New figures on the Bush tax cuts enacted through May of 2006, released on June 22, 2006 by Citizens for Tax Justice, show that the most recent tax changes, extending the tax breaks for dividends and capital gains through 2010, have made the tax cuts even more regressive and costly.

# Over ten years, the total cost of the Bush tax cuts has grown to $2.4 trillion, including added interest payments (reflecting the fact that the tax cuts have been financed entirely with borrowed money).

# By 2010, when the estate tax is slated to be eliminated, 51 percent of the total tax cuts will go to the best-off one percent of all taxpayers.

# Over the 2001-10 period, the average tax cut for the best-off one percent will total $483,000 — an average of $48,300 per year.

# In contrast, the average tax cut for middle-income Americans will average $659 a year over the same period.

# The average tax cut for the poorest 20 percent of all taxpayers will average only $77 a year over the ten years.

# As shares of income, the 10-year tax cuts will equal 0.7 percent of income for the poorest 20 percent and 1.7 percent of income for the next 79 percent. But for the top one percent, the tax cuts will average 3.9 percent of income.

Now after this little refresher course on how tax gifts to the wealthy, and the inherent value of the Paris Hilton Unearned Income Tax Repeal, we have the latest from the NYTimes. It is a report on the Charitable Giving of the Ultra-Wealthy since the obscene tax reduction gifts and charitable donations from the Republicans with America’s Charge Card to the Ultra-Wealthy. And it is not good news folks.

DUH!

PHILANTHROPY, like foie gras, is an acquired taste. And Warren Buffett embraced charity with extraordinary gusto last week, announcing that he would give away 85 percent of his $44 billion fortune.

His megagifts, like many of his investments, buck the popular trend. Giving by the richest Americans has fallen in recent years, with the biggest declines at the very top, based on deductions Americans take on their tax returns. Among Americans who at death left a taxable fortune of $20 million or more, the average charitable bequest fell by $2 million, or 9 percent, from 1995 to 2004.

Almost alone among rich Americans, Mr. Buffett has argued that estate taxes should be increased, not eliminated. Mr. Buffett says the estate tax helps build a vibrant economy of innovators and strivers — a true meritocracy — and that repealing it would risk a stunted economy controlled by aristocratic inheritors. Repealing the estate tax, he has said, would be the economic equivalent of "choosing the 2020 Olympic team by picking the eldest sons of the gold-medal winners in the 2000 Olympics."

Bill Gates, a founder of Microsoft and close friend of Mr.
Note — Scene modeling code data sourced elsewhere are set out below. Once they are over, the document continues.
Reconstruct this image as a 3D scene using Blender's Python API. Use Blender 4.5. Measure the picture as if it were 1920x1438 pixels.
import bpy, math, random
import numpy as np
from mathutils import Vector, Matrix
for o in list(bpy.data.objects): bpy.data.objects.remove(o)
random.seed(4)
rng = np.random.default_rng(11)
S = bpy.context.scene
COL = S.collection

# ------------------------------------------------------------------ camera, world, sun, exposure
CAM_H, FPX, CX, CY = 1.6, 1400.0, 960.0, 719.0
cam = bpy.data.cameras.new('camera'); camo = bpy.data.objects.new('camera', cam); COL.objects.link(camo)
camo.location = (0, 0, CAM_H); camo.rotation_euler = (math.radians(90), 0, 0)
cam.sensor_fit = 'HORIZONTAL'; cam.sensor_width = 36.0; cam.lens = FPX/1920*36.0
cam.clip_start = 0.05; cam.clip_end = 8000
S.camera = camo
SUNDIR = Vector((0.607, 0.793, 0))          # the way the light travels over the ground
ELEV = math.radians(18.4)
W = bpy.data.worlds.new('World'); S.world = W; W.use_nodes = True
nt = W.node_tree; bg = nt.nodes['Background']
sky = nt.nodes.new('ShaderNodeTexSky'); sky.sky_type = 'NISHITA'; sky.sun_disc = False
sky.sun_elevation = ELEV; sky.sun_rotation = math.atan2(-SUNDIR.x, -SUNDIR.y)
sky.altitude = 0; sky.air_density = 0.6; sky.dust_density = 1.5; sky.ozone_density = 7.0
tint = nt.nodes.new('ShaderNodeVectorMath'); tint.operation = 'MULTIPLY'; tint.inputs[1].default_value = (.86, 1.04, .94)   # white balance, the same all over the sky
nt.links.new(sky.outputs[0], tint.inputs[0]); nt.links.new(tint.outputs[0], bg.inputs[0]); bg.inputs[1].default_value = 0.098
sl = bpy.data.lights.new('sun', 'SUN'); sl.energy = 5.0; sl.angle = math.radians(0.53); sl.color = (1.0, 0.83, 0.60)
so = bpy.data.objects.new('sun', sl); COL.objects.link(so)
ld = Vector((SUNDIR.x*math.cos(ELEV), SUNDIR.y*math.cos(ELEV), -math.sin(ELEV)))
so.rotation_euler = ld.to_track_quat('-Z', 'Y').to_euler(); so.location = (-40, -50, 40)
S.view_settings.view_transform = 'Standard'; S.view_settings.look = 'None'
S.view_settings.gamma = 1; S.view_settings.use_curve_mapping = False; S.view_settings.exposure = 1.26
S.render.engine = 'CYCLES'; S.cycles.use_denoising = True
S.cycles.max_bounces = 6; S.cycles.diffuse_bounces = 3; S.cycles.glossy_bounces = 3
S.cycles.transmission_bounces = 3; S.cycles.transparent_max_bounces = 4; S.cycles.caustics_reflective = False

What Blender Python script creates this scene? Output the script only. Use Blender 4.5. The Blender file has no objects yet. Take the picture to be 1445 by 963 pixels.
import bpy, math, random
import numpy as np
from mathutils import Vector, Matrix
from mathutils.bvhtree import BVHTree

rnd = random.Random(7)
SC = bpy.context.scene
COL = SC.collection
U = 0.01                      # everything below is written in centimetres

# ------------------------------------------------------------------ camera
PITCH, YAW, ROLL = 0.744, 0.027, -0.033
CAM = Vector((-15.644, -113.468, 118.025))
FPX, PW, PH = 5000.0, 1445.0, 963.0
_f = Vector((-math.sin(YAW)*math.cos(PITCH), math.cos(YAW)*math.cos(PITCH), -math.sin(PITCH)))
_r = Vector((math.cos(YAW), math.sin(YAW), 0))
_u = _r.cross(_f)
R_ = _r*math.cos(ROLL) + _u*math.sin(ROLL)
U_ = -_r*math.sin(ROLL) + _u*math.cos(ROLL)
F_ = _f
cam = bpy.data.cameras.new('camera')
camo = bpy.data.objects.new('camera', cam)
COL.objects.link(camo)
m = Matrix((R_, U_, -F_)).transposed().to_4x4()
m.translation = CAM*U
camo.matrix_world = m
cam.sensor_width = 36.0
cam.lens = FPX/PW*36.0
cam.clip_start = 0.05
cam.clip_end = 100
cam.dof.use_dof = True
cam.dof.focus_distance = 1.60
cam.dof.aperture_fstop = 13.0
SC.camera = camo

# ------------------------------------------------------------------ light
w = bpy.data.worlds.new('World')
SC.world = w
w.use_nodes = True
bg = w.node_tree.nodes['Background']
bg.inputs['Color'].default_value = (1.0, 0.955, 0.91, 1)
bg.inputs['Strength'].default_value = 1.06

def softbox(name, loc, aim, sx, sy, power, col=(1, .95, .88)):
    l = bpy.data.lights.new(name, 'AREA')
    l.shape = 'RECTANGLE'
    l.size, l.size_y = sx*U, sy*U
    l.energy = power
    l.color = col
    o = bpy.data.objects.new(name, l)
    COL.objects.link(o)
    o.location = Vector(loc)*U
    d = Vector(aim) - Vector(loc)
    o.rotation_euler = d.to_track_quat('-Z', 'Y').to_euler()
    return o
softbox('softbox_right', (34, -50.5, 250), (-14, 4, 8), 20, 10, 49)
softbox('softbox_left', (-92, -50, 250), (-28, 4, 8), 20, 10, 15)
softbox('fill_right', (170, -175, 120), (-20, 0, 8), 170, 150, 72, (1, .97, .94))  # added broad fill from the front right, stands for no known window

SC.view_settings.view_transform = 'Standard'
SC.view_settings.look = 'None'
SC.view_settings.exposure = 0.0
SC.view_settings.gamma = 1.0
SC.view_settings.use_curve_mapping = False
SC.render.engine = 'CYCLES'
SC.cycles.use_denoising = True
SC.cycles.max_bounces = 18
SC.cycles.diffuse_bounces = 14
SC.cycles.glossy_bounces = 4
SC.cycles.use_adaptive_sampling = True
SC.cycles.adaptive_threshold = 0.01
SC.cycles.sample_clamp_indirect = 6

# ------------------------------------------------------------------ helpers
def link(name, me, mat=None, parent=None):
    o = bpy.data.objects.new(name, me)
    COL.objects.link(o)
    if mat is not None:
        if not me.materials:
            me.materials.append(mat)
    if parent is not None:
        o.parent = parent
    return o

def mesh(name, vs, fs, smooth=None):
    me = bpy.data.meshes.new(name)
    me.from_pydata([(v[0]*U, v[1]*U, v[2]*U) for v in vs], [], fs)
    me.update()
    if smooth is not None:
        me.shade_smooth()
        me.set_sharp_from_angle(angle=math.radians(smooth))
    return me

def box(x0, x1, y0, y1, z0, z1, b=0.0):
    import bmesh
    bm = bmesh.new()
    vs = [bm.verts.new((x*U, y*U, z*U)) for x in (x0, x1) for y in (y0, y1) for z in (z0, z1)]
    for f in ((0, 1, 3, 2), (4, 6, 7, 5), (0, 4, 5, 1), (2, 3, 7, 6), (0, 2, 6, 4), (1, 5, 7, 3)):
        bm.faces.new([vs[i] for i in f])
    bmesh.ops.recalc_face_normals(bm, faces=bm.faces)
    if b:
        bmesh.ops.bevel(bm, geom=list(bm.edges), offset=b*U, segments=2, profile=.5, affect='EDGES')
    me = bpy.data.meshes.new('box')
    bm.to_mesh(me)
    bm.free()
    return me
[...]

Buffett, has not taken a public position on the estate tax, but his father leads the movement to keep it. Few ultrarich families agree, and 18 have spent $500 million since 1994 lobbying for estate tax repeal, according to disclosure records examined by Public Citizen and United for a Fair Economy, which want to keep the tax.

How do they give compared with the Gates and Buffett families? In some prominent cases, not nearly as generously. The Walton family owns Wal-Mart stock worth more than $90 billion, more than twice the value of the Gates family's Microsoft stock. But the Bill and Melinda Gates Foundation is 35 times larger than the Walton Family Foundation, tax records show.

The Mars family, known for its candy company, has an estimated net worth of $12 billion. The Mars Foundation gave away $795,000 in 2004 — 97 grants averaging $8,200 each. The Walton Foundation gave away 127 times as much, the Gates Foundation more than 1,900 times. "The Waltons have said they will increase their charitable giving in the future," said Jay Allen, a family spokesman. The Mars Foundation said the family did not comment on such matters.

Maybe those 18 families think that the $500 million they spent lobbying for the Paris Hilton Unearned Income Tax Repeal is charitable giving just like the Bush family thinks that donations “earmarked” to Neil are charity. After all, I guess real philanthropy really is an acquired taste.

The concept of Noblesse Oblige, not so much.